> _Data_
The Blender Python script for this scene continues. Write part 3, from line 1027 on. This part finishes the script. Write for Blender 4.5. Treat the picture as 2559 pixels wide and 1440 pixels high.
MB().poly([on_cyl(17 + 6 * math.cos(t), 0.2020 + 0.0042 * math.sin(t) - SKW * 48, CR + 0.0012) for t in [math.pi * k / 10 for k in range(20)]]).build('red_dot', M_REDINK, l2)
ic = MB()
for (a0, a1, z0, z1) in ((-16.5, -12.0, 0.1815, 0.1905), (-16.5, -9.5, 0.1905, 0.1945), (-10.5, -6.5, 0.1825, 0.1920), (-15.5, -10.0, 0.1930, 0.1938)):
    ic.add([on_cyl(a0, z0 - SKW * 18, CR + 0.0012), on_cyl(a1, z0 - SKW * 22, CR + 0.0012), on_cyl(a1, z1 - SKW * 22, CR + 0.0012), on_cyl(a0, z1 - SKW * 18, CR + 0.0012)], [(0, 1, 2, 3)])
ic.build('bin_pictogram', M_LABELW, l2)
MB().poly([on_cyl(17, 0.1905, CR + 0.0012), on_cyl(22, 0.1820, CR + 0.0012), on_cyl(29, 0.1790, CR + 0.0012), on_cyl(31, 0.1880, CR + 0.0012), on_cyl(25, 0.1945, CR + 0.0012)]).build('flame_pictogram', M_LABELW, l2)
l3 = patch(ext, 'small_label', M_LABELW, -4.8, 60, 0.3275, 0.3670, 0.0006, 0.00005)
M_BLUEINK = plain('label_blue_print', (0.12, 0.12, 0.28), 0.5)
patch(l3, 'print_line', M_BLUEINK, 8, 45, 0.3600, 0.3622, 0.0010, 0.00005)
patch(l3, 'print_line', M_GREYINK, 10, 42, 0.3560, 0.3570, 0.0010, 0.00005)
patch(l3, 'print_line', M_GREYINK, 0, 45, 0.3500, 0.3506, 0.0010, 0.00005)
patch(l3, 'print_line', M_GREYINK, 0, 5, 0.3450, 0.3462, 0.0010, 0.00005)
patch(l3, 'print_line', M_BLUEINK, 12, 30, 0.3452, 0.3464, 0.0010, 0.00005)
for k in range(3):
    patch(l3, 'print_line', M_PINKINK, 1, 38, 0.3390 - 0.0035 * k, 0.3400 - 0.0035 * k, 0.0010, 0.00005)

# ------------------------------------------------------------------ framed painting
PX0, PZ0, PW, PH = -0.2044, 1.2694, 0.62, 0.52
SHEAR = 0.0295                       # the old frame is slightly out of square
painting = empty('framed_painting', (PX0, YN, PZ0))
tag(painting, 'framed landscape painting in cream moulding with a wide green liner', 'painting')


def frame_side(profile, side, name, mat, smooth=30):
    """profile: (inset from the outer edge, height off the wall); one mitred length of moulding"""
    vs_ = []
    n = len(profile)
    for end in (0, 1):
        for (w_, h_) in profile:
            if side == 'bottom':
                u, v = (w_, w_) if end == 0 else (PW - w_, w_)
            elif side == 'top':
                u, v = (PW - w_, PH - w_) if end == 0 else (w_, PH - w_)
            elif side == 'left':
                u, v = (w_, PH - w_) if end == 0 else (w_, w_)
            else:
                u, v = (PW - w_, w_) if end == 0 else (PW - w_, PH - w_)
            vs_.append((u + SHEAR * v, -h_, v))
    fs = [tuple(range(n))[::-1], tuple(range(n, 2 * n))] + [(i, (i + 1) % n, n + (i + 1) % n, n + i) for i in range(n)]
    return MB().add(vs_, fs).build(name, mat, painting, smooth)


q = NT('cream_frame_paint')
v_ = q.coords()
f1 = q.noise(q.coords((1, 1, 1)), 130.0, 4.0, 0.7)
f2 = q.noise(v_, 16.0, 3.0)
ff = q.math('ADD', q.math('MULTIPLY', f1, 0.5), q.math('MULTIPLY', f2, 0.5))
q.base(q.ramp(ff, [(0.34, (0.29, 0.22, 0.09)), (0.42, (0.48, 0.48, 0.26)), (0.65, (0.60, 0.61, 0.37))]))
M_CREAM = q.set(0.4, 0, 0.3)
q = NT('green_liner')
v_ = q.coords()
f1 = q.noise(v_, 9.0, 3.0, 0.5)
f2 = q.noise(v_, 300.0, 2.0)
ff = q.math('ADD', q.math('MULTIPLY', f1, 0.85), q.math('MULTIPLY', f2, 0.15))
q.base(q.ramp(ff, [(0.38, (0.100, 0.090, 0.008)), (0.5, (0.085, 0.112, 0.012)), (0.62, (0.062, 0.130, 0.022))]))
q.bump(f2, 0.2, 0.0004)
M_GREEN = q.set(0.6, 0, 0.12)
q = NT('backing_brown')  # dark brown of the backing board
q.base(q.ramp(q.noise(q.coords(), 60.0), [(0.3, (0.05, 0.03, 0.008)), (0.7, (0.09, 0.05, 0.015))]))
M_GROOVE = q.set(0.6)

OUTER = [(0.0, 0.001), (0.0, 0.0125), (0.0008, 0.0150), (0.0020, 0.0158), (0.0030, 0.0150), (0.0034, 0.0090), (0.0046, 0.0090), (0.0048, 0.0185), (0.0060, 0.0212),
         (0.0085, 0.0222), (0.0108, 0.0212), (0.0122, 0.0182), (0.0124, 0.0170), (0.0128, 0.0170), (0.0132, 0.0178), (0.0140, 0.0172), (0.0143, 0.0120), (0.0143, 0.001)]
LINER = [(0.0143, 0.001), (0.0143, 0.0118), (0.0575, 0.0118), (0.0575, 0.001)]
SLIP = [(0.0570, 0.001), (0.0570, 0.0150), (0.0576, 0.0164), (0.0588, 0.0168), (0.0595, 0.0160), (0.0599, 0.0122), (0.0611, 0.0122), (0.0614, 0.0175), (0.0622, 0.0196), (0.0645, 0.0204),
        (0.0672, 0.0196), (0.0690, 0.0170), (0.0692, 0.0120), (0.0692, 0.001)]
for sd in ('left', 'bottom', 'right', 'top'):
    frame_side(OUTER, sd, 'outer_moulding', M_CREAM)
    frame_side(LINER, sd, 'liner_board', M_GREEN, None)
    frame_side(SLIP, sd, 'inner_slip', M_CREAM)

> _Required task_
Your output must be the lines of the material above, from the first through the line that contains "tag(painting, 'framed landscape", copied exactly. Include both endpoints and nothing else.

> _Result for this exercise_
The Blender Python script for this scene continues. Write part 3, from line 1027 on. This part finishes the script. Write for Blender 4.5. Treat the picture as 2559 pixels wide and 1440 pixels high.
MB().poly([on_cyl(17 + 6 * math.cos(t), 0.2020 + 0.0042 * math.sin(t) - SKW * 48, CR + 0.0012) for t in [math.pi * k / 10 for k in range(20)]]).build('red_dot', M_REDINK, l2)
ic = MB()
for (a0, a1, z0, z1) in ((-16.5, -12.0, 0.1815, 0.1905), (-16.5, -9.5, 0.1905, 0.1945), (-10.5, -6.5, 0.1825, 0.1920), (-15.5, -10.0, 0.1930, 0.1938)):
    ic.add([on_cyl(a0, z0 - SKW * 18, CR + 0.0012), on_cyl(a1, z0 - SKW * 22, CR + 0.0012), on_cyl(a1, z1 - SKW * 22, CR + 0.0012), on_cyl(a0, z1 - SKW * 18, CR + 0.0012)], [(0, 1, 2, 3)])
ic.build('bin_pictogram', M_LABELW, l2)
MB().poly([on_cyl(17, 0.1905, CR + 0.0012), on_cyl(22, 0.1820, CR + 0.0012), on_cyl(29, 0.1790, CR + 0.0012), on_cyl(31, 0.1880, CR + 0.0012), on_cyl(25, 0.1945, CR + 0.0012)]).build('flame_pictogram', M_LABELW, l2)
l3 = patch(ext, 'small_label', M_LABELW, -4.8, 60, 0.3275, 0.3670, 0.0006, 0.00005)
M_BLUEINK = plain('label_blue_print', (0.12, 0.12, 0.28), 0.5)
patch(l3, 'print_line', M_BLUEINK, 8, 45, 0.3600, 0.3622, 0.0010, 0.00005)
patch(l3, 'print_line', M_GREYINK, 10, 42, 0.3560, 0.3570, 0.0010, 0.00005)
patch(l3, 'print_line', M_GREYINK, 0, 45, 0.3500, 0.3506, 0.0010, 0.00005)
patch(l3, 'print_line', M_GREYINK, 0, 5, 0.3450, 0.3462, 0.0010, 0.00005)
patch(l3, 'print_line', M_BLUEINK, 12, 30, 0.3452, 0.3464, 0.0010, 0.00005)
for k in range(3):
    patch(l3, 'print_line', M_PINKINK, 1, 38, 0.3390 - 0.0035 * k, 0.3400 - 0.0035 * k, 0.0010, 0.00005)

# ------------------------------------------------------------------ framed painting
PX0, PZ0, PW, PH = -0.2044, 1.2694, 0.62, 0.52
SHEAR = 0.0295                       # the old frame is slightly out of square
painting = empty('framed_painting', (PX0, YN, PZ0))
tag(painting, 'framed landscape painting in cream moulding with a wide green liner', 'painting')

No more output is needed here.